An Efficient Image Deblurring Method with a Deep Convolutional Neural Network for Satellite Imagery

Satellite imagery acquired from optical remote sensing systems is often suffered due to several types of blur, such as atmospheric turbulence blur, motion blur, and defocus. Any kind of blur degrades the image quality, as it reduces the sharpness of edges and texture, and hence, spatial resolution is also reduced. This degradation poses a challenge for further automated analysis using such blurred images. Image deconvolution methods are conventionally applied to blurry images to estimate the blur and restore the original image. In this inverse and ill-posed problem, the restoration quality relies on the correct estimation of the point spread function that caused blur in the image. We aim to restore the blurred satellite imagery, corrupted by Gaussian blur, using the deep learning framework and hence prove the efficacy of the proposed method over the traditional methods.
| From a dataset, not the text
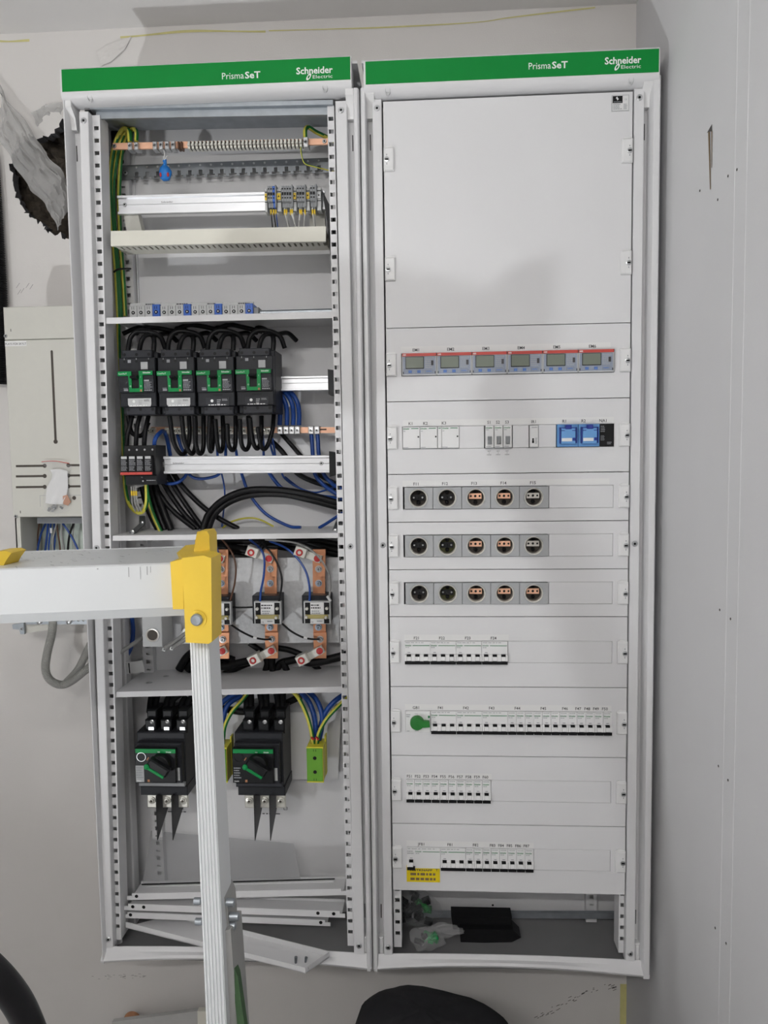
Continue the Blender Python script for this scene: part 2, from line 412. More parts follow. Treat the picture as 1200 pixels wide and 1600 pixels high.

This paper presents an investigative analysis of the satellite image deblurring problem and simultaneously tackles the problem of low-resolution satellite imagery. A deep convolutional neural network (CNN) architecture is proposed to remove the Gaussian blur artifacts from images and increase their resolution. Experimental evaluation is performed on a hyperspectral image dataset consisting of 8 different terrain types. Results obtained after deblurring the images are compared with state-of-the-art methods based on both subjective and objective image quality measures: peak signal-to-noise ratio (PSNR) and structural similarity index measure (SSIM). The image quality of deblurred images obtained by the proposed deep CNN method demonstrates improved performance over some of the existing CNN methods.